<<<<
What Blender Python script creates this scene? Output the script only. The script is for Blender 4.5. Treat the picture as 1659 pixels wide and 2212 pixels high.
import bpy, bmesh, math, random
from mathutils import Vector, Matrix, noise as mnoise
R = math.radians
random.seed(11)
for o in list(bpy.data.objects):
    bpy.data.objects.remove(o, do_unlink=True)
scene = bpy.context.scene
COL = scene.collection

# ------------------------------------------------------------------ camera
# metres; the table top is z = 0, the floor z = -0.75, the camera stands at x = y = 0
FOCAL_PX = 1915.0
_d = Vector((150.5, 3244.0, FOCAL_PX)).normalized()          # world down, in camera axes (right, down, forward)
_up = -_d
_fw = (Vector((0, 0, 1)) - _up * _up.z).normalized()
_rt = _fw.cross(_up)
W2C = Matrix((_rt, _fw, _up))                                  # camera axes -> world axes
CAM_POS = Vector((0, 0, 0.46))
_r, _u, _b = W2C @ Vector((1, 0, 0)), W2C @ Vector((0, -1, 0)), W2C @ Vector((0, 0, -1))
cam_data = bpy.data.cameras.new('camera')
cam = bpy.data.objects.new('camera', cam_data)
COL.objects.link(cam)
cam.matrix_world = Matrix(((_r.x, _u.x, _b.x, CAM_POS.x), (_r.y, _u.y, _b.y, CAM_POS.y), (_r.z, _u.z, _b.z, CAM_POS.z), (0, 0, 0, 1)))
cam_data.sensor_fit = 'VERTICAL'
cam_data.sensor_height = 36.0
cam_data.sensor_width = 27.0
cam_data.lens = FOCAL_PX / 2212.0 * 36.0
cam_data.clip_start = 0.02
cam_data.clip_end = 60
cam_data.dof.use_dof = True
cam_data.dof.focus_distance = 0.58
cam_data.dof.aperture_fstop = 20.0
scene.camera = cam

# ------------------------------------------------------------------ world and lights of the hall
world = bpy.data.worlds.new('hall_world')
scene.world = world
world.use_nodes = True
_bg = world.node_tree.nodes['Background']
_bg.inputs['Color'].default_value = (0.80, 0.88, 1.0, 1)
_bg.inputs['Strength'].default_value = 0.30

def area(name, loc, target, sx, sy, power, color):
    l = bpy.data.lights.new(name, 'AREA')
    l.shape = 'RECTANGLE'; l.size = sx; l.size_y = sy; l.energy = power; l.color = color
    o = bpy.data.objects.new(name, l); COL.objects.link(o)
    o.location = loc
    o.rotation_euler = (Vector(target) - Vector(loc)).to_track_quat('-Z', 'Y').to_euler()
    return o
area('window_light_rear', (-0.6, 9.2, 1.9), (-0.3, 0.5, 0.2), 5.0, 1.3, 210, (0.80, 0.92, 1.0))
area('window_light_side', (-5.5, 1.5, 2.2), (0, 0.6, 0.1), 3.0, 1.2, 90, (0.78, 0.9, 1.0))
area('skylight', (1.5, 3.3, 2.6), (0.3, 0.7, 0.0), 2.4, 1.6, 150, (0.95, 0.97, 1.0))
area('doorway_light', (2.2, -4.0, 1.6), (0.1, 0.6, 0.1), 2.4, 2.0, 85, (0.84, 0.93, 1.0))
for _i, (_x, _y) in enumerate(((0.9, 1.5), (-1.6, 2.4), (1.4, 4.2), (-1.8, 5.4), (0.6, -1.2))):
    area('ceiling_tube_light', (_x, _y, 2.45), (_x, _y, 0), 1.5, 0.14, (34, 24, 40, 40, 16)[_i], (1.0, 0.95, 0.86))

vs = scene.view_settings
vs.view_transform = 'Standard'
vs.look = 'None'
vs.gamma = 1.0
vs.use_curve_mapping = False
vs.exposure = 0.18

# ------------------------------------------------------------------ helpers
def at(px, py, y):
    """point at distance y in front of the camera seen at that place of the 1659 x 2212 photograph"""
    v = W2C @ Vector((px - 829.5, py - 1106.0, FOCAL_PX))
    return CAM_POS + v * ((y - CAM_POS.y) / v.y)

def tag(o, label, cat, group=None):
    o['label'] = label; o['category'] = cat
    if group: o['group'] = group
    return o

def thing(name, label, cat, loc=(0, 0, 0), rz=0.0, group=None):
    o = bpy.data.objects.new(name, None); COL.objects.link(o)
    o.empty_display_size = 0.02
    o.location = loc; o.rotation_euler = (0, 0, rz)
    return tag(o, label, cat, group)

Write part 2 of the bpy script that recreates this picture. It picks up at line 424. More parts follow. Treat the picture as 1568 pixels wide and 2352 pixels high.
>>>>
Description of the task:
Using the data above, print every record exactly as shown.

Written solution:
What Blender Python script creates this scene? Output the script only. The script is for Blender 4.5. Treat the picture as 1659 pixels wide and 2212 pixels high.
import bpy, bmesh, math, random
from mathutils import Vector, Matrix, noise as mnoise
R = math.radians
random.seed(11)
for o in list(bpy.data.objects):
    bpy.data.objects.remove(o, do_unlink=True)
scene = bpy.context.scene
COL = scene.collection

# ------------------------------------------------------------------ camera
# metres; the table top is z = 0, the floor z = -0.75, the camera stands at x = y = 0
FOCAL_PX = 1915.0
_d = Vector((150.5, 3244.0, FOCAL_PX)).normalized()          # world down, in camera axes (right, down, forward)
_up = -_d
_fw = (Vector((0, 0, 1)) - _up * _up.z).normalized()
_rt = _fw.cross(_up)
W2C = Matrix((_rt, _fw, _up))                                  # camera axes -> world axes
CAM_POS = Vector((0, 0, 0.46))
_r, _u, _b = W2C @ Vector((1, 0, 0)), W2C @ Vector((0, -1, 0)), W2C @ Vector((0, 0, -1))
cam_data = bpy.data.cameras.new('camera')
cam = bpy.data.objects.new('camera', cam_data)
COL.objects.link(cam)
cam.matrix_world = Matrix(((_r.x, _u.x, _b.x, CAM_POS.x), (_r.y, _u.y, _b.y, CAM_POS.y), (_r.z, _u.z, _b.z, CAM_POS.z), (0, 0, 0, 1)))
cam_data.sensor_fit = 'VERTICAL'
cam_data.sensor_height = 36.0
cam_data.sensor_width = 27.0
cam_data.lens = FOCAL_PX / 2212.0 * 36.0
cam_data.clip_start = 0.02
cam_data.clip_end = 60
cam_data.dof.use_dof = True
cam_data.dof.focus_distance = 0.58
cam_data.dof.aperture_fstop = 20.0
scene.camera = cam

# ------------------------------------------------------------------ world and lights of the hall
world = bpy.data.worlds.new('hall_world')
scene.world = world
world.use_nodes = True
_bg = world.node_tree.nodes['Background']
_bg.inputs['Color'].default_value = (0.80, 0.88, 1.0, 1)
_bg.inputs['Strength'].default_value = 0.30

def area(name, loc, target, sx, sy, power, color):
    l = bpy.data.lights.new(name, 'AREA')
    l.shape = 'RECTANGLE'; l.size = sx; l.size_y = sy; l.energy = power; l.color = color
    o = bpy.data.objects.new(name, l); COL.objects.link(o)
    o.location = loc
    o.rotation_euler = (Vector(target) - Vector(loc)).to_track_quat('-Z', 'Y').to_euler()
    return o
area('window_light_rear', (-0.6, 9.2, 1.9), (-0.3, 0.5, 0.2), 5.0, 1.3, 210, (0.80, 0.92, 1.0))
area('window_light_side', (-5.5, 1.5, 2.2), (0, 0.6, 0.1), 3.0, 1.2, 90, (0.78, 0.9, 1.0))
area('skylight', (1.5, 3.3, 2.6), (0.3, 0.7, 0.0), 2.4, 1.6, 150, (0.95, 0.97, 1.0))
area('doorway_light', (2.2, -4.0, 1.6), (0.1, 0.6, 0.1), 2.4, 2.0, 85, (0.84, 0.93, 1.0))
for _i, (_x, _y) in enumerate(((0.9, 1.5), (-1.6, 2.4), (1.4, 4.2), (-1.8, 5.4), (0.6, -1.2))):
    area('ceiling_tube_light', (_x, _y, 2.45), (_x, _y, 0), 1.5, 0.14, (34, 24, 40, 40, 16)[_i], (1.0, 0.95, 0.86))

vs = scene.view_settings
vs.view_transform = 'Standard'
vs.look = 'None'
vs.gamma = 1.0
vs.use_curve_mapping = False
vs.exposure = 0.18

# ------------------------------------------------------------------ helpers
def at(px, py, y):
    """point at distance y in front of the camera seen at that place of the 1659 x 2212 photograph"""
    v = W2C @ Vector((px - 829.5, py - 1106.0, FOCAL_PX))
    return CAM_POS + v * ((y - CAM_POS.y) / v.y)

def tag(o, label, cat, group=None):
    o['label'] = label; o['category'] = cat
    if group: o['group'] = group
    return o

def thing(name, label, cat, loc=(0, 0, 0), rz=0.0, group=None):
    o = bpy.data.objects.new(name, None); COL.objects.link(o)
    o.empty_display_size = 0.02
    o.location = loc; o.rotation_euler = (0, 0, rz)
    return tag(o, label, cat, group)

Write part 2 of the bpy script that recreates this picture. It picks up at line 424. More parts follow. Treat the picture as 1568 pixels wide and 2352 pixels high.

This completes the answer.